SNC-Lavalin est présente en Algérie depuis une quarantaine d’années. Vous avez décroché plusieurs projets dans le génie de la construction. Rien que pour la dernière décennie, SNC-Lavalin a arraché des contrats d’une valeur de plus de six milliards de dollars. Et dernièrement, un projet attribué par soumission vous a été retiré. Il s’agit du projet de la ville nouvelle de Hassi-Massaoud. Pourquoi ?

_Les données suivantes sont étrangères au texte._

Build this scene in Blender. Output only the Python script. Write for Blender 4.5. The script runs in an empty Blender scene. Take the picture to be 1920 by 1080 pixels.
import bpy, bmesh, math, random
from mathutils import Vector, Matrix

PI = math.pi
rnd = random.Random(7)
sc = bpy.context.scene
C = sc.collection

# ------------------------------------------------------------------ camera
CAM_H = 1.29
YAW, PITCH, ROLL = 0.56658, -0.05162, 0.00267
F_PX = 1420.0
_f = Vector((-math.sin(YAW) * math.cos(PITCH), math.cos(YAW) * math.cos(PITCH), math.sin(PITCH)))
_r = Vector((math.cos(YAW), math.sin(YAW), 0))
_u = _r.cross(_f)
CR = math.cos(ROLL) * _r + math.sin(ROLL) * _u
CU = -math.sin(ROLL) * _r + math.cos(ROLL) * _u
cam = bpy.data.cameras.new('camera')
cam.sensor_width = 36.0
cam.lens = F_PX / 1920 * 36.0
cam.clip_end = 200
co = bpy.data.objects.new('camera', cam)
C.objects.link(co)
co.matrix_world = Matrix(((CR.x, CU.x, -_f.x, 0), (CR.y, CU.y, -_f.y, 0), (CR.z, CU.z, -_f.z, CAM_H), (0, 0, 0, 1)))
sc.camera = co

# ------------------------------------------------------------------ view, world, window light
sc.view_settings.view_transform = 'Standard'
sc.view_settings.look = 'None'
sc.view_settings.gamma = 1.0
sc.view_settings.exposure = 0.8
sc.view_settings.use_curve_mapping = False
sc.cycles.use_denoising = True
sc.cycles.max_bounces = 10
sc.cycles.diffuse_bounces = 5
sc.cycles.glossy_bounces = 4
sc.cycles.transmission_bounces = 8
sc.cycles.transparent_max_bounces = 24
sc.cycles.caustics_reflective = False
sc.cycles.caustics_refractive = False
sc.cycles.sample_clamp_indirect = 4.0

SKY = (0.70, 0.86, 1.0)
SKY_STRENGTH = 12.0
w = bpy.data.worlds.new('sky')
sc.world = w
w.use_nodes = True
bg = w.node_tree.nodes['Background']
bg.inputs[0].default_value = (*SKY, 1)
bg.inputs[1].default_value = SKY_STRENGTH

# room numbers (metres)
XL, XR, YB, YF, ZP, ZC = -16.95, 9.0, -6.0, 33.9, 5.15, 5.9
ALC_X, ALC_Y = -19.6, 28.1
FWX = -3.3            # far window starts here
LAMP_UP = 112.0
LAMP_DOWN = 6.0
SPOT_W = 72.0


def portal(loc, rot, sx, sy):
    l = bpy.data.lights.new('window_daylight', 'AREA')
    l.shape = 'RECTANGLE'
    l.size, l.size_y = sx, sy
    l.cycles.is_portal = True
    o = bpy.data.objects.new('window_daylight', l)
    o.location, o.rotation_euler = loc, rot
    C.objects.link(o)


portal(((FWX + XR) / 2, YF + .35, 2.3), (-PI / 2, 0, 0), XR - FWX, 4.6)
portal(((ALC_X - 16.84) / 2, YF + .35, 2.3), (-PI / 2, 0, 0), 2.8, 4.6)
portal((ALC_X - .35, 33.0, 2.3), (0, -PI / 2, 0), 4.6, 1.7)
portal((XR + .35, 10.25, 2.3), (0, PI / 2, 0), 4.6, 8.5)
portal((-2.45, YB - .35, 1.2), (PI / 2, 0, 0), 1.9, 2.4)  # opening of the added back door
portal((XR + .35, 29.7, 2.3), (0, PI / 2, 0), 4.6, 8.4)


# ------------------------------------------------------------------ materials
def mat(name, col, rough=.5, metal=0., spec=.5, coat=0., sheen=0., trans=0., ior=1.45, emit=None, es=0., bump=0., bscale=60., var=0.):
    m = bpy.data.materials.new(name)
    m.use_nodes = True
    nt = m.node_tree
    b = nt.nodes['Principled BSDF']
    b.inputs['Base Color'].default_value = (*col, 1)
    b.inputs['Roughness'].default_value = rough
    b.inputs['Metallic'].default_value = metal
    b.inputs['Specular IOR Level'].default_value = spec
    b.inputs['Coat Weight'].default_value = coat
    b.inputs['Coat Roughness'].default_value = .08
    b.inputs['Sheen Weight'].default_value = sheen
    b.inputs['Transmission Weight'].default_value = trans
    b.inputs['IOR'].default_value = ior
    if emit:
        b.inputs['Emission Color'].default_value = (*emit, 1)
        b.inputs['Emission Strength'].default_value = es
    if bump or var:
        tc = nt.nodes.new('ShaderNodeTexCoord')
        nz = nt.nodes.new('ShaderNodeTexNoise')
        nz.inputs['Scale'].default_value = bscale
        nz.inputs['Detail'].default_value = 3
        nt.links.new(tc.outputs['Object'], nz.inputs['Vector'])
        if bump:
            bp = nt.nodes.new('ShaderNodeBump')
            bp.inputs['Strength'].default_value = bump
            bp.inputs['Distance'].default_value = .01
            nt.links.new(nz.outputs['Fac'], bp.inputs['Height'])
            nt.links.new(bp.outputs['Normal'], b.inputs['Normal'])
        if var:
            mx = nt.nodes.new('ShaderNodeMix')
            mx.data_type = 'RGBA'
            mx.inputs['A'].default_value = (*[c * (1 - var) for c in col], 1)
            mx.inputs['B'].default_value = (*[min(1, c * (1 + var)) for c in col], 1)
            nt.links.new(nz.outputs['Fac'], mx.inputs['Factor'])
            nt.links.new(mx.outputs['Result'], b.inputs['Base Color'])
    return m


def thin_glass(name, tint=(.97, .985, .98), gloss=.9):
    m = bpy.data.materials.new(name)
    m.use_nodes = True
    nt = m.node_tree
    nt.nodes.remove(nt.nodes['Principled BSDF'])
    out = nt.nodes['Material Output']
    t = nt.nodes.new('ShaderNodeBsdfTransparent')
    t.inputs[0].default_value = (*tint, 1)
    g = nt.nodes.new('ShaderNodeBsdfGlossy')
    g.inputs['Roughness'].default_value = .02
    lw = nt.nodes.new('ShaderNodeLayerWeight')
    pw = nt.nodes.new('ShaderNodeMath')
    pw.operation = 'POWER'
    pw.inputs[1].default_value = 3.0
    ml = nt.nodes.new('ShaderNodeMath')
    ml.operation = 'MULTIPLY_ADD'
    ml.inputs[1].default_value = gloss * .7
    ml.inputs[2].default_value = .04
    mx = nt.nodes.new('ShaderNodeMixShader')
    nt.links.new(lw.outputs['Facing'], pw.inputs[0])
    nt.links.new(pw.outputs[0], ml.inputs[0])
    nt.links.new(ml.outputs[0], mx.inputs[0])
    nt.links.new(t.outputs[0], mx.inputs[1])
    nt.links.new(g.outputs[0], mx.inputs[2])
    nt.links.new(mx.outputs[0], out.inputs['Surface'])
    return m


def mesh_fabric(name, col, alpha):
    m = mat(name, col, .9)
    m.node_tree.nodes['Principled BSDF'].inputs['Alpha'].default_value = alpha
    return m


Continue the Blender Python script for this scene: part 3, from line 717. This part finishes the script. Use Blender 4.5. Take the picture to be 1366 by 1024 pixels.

Il y a eu deux ou trois appels d’offres sur le projet de la ville nouvelle de Hassi-Messaoud. Nous avons été sélectionnés lors du premier appel d’offres. Celui-ci a été contesté. Et on est donc retourné en appel d’offres pour de nouvelles soumissions. Mais à un moment donné, les autorités algériennes ont décidé d’arrêter le processus et l’appel d’offres a été donc annulé. SNC-Lavalin n’est pas arrivée à l’octroi du marché, elle a été retenue comme soumissionnaire préféré.
Sinon, pour terminer, c’est quoi vos perspectives pour l’avenir. SNC-Lavalin sera toujours présente en Algérie ?
Vous savez, nous sommes très attachés à l’Algérie. Nous sommes présents depuis 45 ans maintenant. Actuellement, nous avons 1 700 employés en Algérie (1 500 Algériens et 200 expatriés). Il faut peut-être rappeler que nous avons été présents durant les moments les plus noirs de l’Algérie. Nous sommes retournés en 1997, alors qu’aucune compagnie étrangère n’était présente à ce moment-là en Algérie. Malgré les risques de la menace terroriste, nous avons mobilisé nos employés pour le projet de réalisation du centre d’entretien d’Air Algérie. Il y a trois ans lorsque la compagnie a perdu 12 employés dans un attentat terroriste à Bouira, SNC-Lavalin ne s’est pas retirée de l’Algérie. On a poursuivi le projet jusqu’à la fin. Et dernièrement, quand il y a eu l’attaque d’In Amenas, nous n’avons pas abandonné notre projet de Roud Ennous, une usine de traitement du gaz, qui est à quelques centaines kilomètres d’In Amenas. Donc, vous voyez bien que nous n’avons pas l’intention de quitter l’Algérie.